Perte du triple A par le système néo-colonial départemental

Néanmoins, il reste au final que, suivant ce classement dont on peut contester, répétons-le, le choix des indicateurs et la méthodologie, à critères identiques le pays a reculé plus que la Guadeloupe et la Guyane entre 2009 et 2011. Et le plan de relance régional, pour le moment, n’a pas enrayé la dégradation de la situation, particulièrement au plan de l’emploi. Où sont les  2 006 emplois « générés », voire les 5 000 promis ? Cela s’assimile à la perte du triple A pour le système lui-même et ceux qui le soutiennent.

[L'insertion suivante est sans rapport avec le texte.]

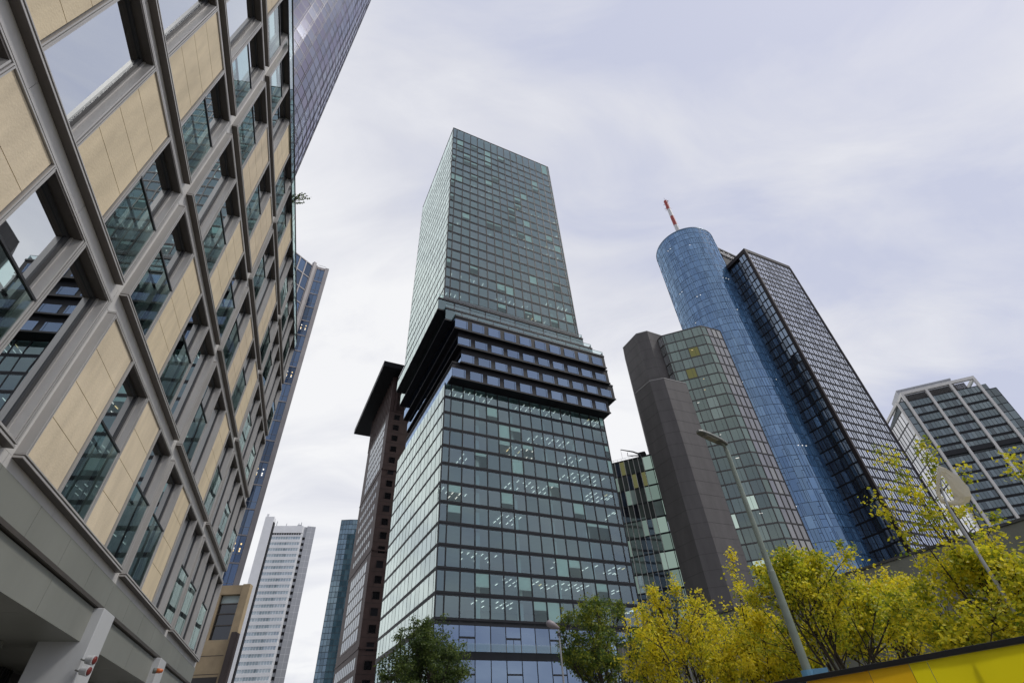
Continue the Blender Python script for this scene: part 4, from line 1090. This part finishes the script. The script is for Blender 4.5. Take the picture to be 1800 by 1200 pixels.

Car c’est bien le système néo-colonial départemental et le modèle de développement qu’il met en oeuvre qui crée le chômage record et non la fatalité. Là est la vraie question que nos 73istes honteux ne veulent point aborder.

La Région ne peut pas tout, même si elle a le devoir d’essayer d’amortir la crise. Dire le contraire, c’est créer des illusions.

La question du changement de modèle de développement et de la conquête d’un vrai pouvoir martiniquais pour réorienter le pays reste à l’ordre du jour plus que jamais.